Pilgrim's Pride Appealing $26M Judgment

Pilgrim's Pride plans to appeal a federal judge's ruling that it must pay nearly $26 million to a group of chicken farmers for trying to manipulate chicken prices.

ST. LOUIS (AP) -- Poultry producer Pilgrim's Pride said Monday that it plans to appeal a federal judge's ruling that it must pay nearly $26 million to a group of chicken farmers for trying to manipulate chicken prices in 2008.

Federal judge Charles Everingham ruled Friday that internal emails show Pilgrim's closed plants and cancelled its contracts with farmers with the express intention of cutting the supply of chicken and pushing retail prices higher, violating the 1921 Packers and Stockyards act.

As a result, Everingham said the Pittsburg, Texas, company must compensate dozens of independent farmers in Arkansas who raised chickens for the company under contract and were hurt financially by the scheme.

Contract chicken farmers assume the cost of building industrial barns where they raise birds.
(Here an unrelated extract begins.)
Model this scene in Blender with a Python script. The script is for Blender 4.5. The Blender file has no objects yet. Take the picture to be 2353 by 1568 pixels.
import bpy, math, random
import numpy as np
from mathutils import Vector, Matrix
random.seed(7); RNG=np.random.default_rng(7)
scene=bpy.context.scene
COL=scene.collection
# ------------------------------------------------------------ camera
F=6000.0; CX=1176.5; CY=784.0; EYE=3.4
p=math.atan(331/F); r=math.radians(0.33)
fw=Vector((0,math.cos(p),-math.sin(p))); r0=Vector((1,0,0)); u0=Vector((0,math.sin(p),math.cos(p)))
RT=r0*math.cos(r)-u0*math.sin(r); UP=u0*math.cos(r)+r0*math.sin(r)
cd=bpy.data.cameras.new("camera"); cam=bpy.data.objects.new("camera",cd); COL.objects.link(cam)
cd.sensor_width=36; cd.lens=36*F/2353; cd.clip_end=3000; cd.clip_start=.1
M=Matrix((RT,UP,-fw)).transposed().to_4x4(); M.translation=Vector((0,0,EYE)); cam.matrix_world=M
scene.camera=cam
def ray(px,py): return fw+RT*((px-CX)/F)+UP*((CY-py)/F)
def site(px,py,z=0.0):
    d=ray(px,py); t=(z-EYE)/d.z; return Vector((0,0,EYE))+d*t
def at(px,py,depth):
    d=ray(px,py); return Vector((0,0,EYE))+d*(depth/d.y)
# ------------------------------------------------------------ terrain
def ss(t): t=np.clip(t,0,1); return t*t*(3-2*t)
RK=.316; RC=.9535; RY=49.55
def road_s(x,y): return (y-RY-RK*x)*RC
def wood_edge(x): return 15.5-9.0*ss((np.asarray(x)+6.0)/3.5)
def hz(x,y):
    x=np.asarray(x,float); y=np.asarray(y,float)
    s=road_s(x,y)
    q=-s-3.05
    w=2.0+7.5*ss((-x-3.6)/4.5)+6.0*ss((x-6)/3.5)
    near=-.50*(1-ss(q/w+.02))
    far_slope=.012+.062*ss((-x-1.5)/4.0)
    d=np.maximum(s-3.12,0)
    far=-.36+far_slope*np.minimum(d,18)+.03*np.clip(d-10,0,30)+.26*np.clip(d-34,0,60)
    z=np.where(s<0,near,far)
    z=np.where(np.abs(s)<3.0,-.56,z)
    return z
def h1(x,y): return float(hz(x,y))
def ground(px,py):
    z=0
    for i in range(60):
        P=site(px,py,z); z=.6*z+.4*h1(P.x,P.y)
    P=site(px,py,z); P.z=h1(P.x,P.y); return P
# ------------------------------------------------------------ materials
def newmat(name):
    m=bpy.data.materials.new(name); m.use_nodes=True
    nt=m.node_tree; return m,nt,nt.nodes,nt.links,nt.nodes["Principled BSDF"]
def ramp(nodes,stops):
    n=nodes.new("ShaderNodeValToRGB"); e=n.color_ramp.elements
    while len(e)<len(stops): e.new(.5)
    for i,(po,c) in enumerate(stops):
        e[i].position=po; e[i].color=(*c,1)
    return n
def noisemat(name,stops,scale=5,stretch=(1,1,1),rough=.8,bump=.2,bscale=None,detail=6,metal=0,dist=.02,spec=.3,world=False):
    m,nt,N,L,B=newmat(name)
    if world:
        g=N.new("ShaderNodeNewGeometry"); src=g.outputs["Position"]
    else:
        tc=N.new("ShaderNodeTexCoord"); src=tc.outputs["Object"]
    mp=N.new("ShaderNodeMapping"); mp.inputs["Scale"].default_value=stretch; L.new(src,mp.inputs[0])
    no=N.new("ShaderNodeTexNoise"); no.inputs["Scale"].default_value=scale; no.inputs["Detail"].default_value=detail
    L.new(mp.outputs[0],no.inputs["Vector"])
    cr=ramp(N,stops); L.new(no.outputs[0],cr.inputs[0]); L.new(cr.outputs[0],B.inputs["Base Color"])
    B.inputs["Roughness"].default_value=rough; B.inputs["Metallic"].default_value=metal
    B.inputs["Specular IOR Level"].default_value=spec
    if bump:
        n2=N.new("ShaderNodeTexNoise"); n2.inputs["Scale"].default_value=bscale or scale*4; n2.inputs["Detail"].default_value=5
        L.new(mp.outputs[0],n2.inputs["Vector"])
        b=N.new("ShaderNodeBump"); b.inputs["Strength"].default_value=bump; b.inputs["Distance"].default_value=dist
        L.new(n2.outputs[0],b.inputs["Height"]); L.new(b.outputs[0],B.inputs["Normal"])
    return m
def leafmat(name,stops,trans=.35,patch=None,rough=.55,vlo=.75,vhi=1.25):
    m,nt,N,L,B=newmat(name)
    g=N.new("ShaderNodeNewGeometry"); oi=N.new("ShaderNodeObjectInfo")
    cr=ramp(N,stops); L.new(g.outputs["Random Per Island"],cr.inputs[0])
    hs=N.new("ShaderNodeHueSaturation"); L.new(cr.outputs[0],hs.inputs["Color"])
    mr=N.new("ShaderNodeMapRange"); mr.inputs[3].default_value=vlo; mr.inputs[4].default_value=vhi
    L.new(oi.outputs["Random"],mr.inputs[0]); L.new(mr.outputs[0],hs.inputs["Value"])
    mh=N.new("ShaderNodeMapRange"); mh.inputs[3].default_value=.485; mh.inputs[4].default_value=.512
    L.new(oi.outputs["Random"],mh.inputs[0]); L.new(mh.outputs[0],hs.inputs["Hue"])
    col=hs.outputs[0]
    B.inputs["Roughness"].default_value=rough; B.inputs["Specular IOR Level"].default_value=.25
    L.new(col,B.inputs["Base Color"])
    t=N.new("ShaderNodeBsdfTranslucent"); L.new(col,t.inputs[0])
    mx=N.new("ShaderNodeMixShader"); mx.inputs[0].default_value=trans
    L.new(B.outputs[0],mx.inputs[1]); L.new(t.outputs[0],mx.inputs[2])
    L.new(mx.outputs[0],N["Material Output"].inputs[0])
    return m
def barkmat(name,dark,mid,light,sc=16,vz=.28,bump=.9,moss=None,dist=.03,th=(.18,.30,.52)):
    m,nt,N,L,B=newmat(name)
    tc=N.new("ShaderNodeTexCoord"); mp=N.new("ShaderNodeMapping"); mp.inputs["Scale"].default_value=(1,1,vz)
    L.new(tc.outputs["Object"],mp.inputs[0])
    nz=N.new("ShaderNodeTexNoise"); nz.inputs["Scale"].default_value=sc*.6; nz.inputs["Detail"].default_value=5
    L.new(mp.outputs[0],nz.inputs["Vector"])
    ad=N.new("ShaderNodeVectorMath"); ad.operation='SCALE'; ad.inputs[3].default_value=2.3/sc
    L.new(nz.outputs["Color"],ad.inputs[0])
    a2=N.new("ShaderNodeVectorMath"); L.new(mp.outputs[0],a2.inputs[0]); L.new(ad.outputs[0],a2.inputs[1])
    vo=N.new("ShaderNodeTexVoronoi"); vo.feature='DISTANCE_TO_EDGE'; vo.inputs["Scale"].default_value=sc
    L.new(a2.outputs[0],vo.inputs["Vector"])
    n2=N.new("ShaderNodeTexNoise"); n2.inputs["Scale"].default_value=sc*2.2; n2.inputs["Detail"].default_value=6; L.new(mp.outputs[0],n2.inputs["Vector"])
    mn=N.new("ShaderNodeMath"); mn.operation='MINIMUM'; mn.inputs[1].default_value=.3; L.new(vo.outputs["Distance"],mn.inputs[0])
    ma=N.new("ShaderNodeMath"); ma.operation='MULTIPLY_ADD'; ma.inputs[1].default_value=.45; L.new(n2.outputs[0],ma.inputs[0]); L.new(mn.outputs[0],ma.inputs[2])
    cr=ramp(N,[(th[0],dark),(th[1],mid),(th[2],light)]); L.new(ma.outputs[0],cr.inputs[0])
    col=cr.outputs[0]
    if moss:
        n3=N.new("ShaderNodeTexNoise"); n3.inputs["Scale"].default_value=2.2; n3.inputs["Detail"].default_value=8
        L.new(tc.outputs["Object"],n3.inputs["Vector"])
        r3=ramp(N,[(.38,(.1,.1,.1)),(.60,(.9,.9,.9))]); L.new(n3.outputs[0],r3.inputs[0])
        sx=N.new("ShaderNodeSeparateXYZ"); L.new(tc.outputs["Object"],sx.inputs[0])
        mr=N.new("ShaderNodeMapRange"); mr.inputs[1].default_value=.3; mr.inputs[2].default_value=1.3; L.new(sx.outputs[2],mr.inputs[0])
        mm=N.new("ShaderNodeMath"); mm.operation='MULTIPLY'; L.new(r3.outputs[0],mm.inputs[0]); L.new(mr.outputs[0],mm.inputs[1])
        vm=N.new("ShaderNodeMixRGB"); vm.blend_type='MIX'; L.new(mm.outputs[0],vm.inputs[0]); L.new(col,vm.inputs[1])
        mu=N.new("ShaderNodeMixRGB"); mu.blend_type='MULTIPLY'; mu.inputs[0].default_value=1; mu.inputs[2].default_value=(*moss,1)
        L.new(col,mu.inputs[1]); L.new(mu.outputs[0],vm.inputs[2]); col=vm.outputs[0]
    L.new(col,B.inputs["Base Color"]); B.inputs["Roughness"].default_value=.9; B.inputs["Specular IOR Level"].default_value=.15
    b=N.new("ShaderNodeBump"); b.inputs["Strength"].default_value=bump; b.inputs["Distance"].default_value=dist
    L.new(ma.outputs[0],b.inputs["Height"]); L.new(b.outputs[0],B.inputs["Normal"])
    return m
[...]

When the farmers had their contracts canceled as part of Pilgrims' plan to tighten poultry supplies, Everingham wrote, that left them with no income to pay off their farm loans.

"We're disappointed in the court's findings, and we don't find them consistent with the Packers and Stockyards Act," Pilgrim's CEO Bill Lovette said in a statement sent to The Associated Press. "We completely reject the idea that we tried to manipulate the market. We tried to live in the market, not manipulate it."

At issue is Pilgrim's decision to close a poultry plant in El Dorado, Ark., in 2008. The company was facing the worst crisis the poultry industry had seen in decades, demand was plunging because of the economic crisis and feed costs were at historic highs.

Pilgrim's hired an outside consulting firm and decided to close its plants to limit the poultry supply, hoping to eventually boost the retail price of chicken. The company examined other industries where a 6 percent cut in supplies led to a 40 percent increase in prices, according to Everingham's ruling.

Everingham cited an internal email, sent by Pilgrim's Pride's chief restructuring officer, William Snyder, that argued against a plan to let an outside company buy the El Dorado plant to get production going again.

"... I would not recommend it because it would enable them to flood the market with cheap chicken and foil our plans to restrict the chicken in the area and allow prices to rise," the email said, according to Friday's court ruling.

Despite its efforts, Pilgrim's Pride filed for bankruptcy court protection in late 2008, and Brazilian meatpacker JBS SA bought a majority stake in the company, which continued operating through the bankruptcy process.

Shares of Pilgrim's Pride fell 35 cents, or 8.2 percent, to close at $3.92 amid steep market declines Monday.